>> START Supplied material

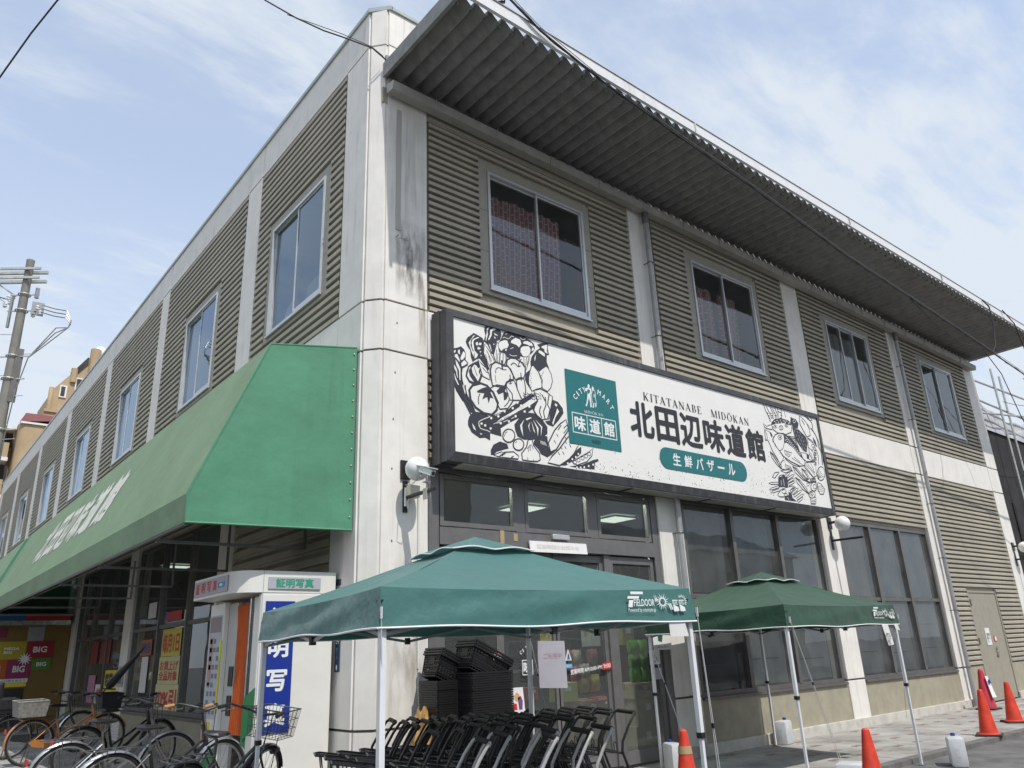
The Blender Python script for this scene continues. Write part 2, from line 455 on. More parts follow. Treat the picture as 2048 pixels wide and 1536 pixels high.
def text(name, body, o, ux, uy, w, h, mat, parent, bold=0.0, hold=False):
    """letters laid flat on the plane o + ux*x + uy*y, fitted to w x h metres; bold = stroke thickening in em"""
    cu = bpy.data.curves.new('lettering', 'FONT'); cu.body = body; cu.size = 1; cu.resolution_u = 3
    ob = bpy.data.objects.new('lettering', cu); COL.objects.link(ob)
    bpy.context.view_layer.update()
    me = bpy.data.meshes.new_from_object(ob.evaluated_get(bpy.context.evaluated_depsgraph_get()))
    bpy.data.objects.remove(ob); bpy.data.curves.remove(cu)
    xs = [v.co.x for v in me.vertices]; ys = [v.co.y for v in me.vertices]
    x0, x1, y0, y1 = min(xs) - bold, max(xs) + bold, min(ys) - bold, max(ys) + bold
    o = V(o); ux = V(ux); uy = V(uy); nn = ux.cross(uy).normalized()
    mb = MB(); fs = [tuple(p.vertices) for p in me.polygons]
    offs = [(0, 0)] if bold <= 0 else [(0, 0), (bold, 0), (-bold, 0), (0, bold), (0, -bold), (bold * .7, bold * .7), (-bold * .7, bold * .7), (bold * .7, -bold * .7), (-bold * .7, -bold * .7)]
    for k, (dx, dy) in enumerate(offs):
        mb.add([o + ux * ((v.co.x + dx - x0) / (x1 - x0) * w) + uy * ((v.co.y + dy - y0) / (y1 - y0) * h) + nn * (k * .00003) for v in me.vertices], fs)
    bpy.data.meshes.remove(me)
    if hold: return mb
    return mb.build(name, mat, parent, recalc=False)
# ================================================================== ground
pave = bpy.data.materials.new('paving'); pave.use_nodes = True
def _pave():
    nt = pave.node_tree; N = nt.nodes; L = nt.links; b = N['Principled BSDF']; b.inputs['Roughness'].default_value = .85
    tcn = N.new('ShaderNodeTexCoord')
    n1 = N.new('ShaderNodeTexNoise'); n1.inputs['Scale'].default_value = 1.1; n1.inputs['Detail'].default_value = 10; n1.inputs['Roughness'].default_value = .68; L.new(tcn.outputs['Object'], n1.inputs['Vector'])
    n2 = N.new('ShaderNodeTexNoise'); n2.inputs['Scale'].default_value = 90; n2.inputs['Detail'].default_value = 2; L.new(tcn.outputs['Object'], n2.inputs['Vector'])
    r = N.new('ShaderNodeValToRGB'); r.color_ramp.elements[0].position = .34; r.color_ramp.elements[0].color = (.25, .235, .215, 1); r.color_ramp.elements[1].position = .62; r.color_ramp.elements[1].color = (.54, .525, .495, 1)
    L.new(n1.outputs['Fac'], r.inputs[0])
    mx = N.new('ShaderNodeMix'); mx.data_type = 'RGBA'; mx.blend_type = 'MULTIPLY'; mx.inputs['Factor'].default_value = .4
    L.new(r.outputs[0], mx.inputs['A']); L.new(n2.outputs['Fac'], mx.inputs['B']); L.new(mx.outputs['Result'], b.inputs['Base Color'])
    bp = N.new('ShaderNodeBump'); bp.inputs['Strength'].default_value = .3; bp.inputs['Distance'].default_value = .004; L.new(n2.outputs['Fac'], bp.inputs['Height']); L.new(bp.outputs[0], b.inputs['Normal'])
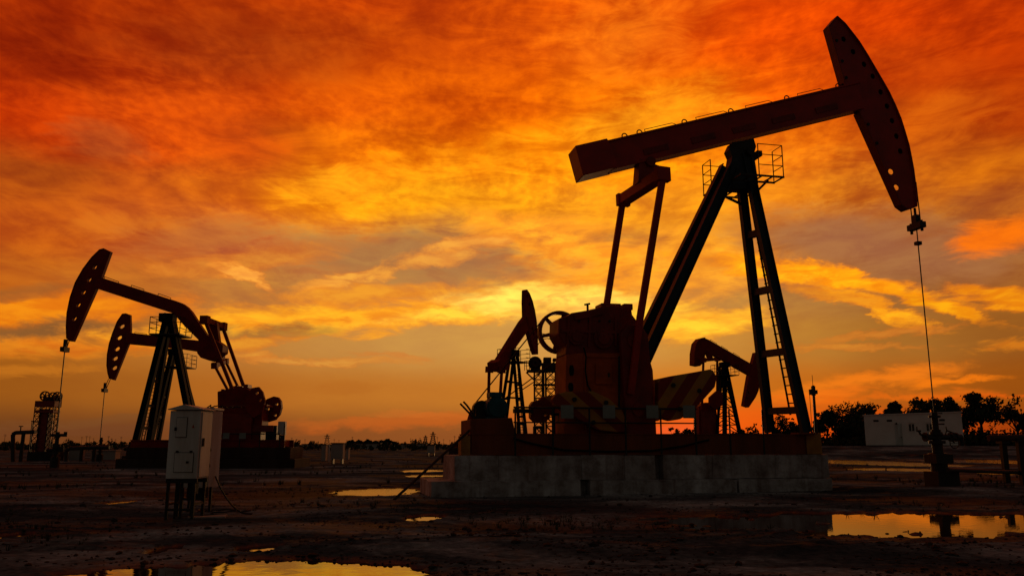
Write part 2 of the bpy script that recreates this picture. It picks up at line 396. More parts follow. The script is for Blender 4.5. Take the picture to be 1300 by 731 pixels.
for (px, py, rx, ry, rot, c, st, na) in BL:
    a, e = azel(px, py)
    a2, e2 = azel(px + 10, py); k = 10 / max(1e-6, math.hypot(a2 - a, e2 - e)); tilt = math.degrees(math.atan2(e2 - e, a2 - a))
    mp = N.new('ShaderNodeMapping'); mp.vector_type = 'TEXTURE'; L.new(angs, mp.inputs['Vector'])
    mp.inputs['Location'].default_value = (a, e, 0); mp.inputs['Rotation'].default_value = (0, 0, R(-rot + tilt))
    mp.inputs['Scale'].default_value = (rx / k * 1.45, ry / k * 1.6, 1)
    g = N.new('ShaderNodeTexGradient'); g.gradient_type = 'SPHERICAL'; L.new(mp.outputs['Vector'], g.inputs['Vector'])
    f = mapr(mth('MULTIPLY_ADD', tn, (.95 if py < 330 else .75) * na, g.outputs['Fac']), .10, .95 if py < 290 else .85, 0., st * (.62 if py < 290 else 1.))
    f = mth('MULTIPLY', f, mapr(g.outputs['Fac'], .0, .35))
    k_ = 1.12 if c[1] > 165 else 1.
    if c[1] >= 140 and py > 290:       # sunlit bank: orange rim, yellow core
        clr = mixc(mth('MULTIPLY', mth('POWER', f, .55), .85), clr, lin((min(255, c[0] - 6), c[1] * .74, c[2] * .55)))
        f = mth('POWER', f, 1.35)
    clr = mixc(f, clr, tuple(q * k_ for q in lin(c)))
    if c[1] > 125: BM = f if BM is None else mth('MAXIMUM', BM, f)
clr = mixc(mth('MULTIPLY', BM, mth('SUBTRACT', 1., inner)), clr, mixc(1., clr, (.84, .62, .75), 'MULTIPLY'))
mpc = N.new('ShaderNodeMapping'); L.new(cp, mpc.inputs['Vector']); mpc.inputs['Rotation'].default_value = (0, 0, R(35)); mpc.inputs['Scale'].default_value = (1.3, .8, 1)
cell = noise(mpc.outputs['Vector'], 34., 3, .5, .0)
cpat = mapr(noise(cp, 2.3, 3, .5, .3).outputs['Fac'], .40, .58, .15, 1.)
cc = mapr(cell.outputs['Fac'], .34, .66)
clr = mixc(mth('MULTIPLY', cpat, mapr(el, 13., 19.)), clr, mixc(1., clr, mixc(cc, (.91, .85, .92), (1.08, 1.11, 1.)), 'MULTIPLY'))
# fine luminance grain of the cloud over everything
fine = mapr(mth('ADD', mth('MULTIPLY', mott.outputs['Fac'], .3), mth('MULTIPLY', streakn.outputs['Fac'], .7)), .36, .62)
clr = mixc(mapr(el, 5., 13., .10, 1.), clr, mixc(1., clr, mixc(fine, (.93, .86, .9), (1.10, 1.14, 1.0)), 'MULTIPLY'))
# behind the viewer and high overhead: dusk sky of the Nishita model with thin dull cloud
sky = N.new('ShaderNodeTexSky'); sky.sky_type = 'NISHITA'; sky.sun_disc = False
sky.sun_elevation = R(2.0); sky.sun_rotation = R(SUN_AZ)
dusk = mixc(.55, mixc(1., sky.outputs['Color'], (.03, .03, .03), 'MULTIPLY'), (.062, .049, .038))
front = mth('MULTIPLY', mapr(mth('ABSOLUTE', az), 42., 95., 1., 0.), mapr(el, 36., 62., 1., 0.))
clr = mixc(front, dusk, clr)
bg = N.new('ShaderNodeBackground'); L.new(clr, bg.inputs['Color']); bg.inputs['Strength'].default_value = 1.07
out = N.new('ShaderNodeOutputWorld'); L.new(bg.outputs[0], out.inputs['Surface'])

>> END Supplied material

» Exercise task
Report the number of lines in the listing above that include the word "script", and nothing else.

» Task solution
2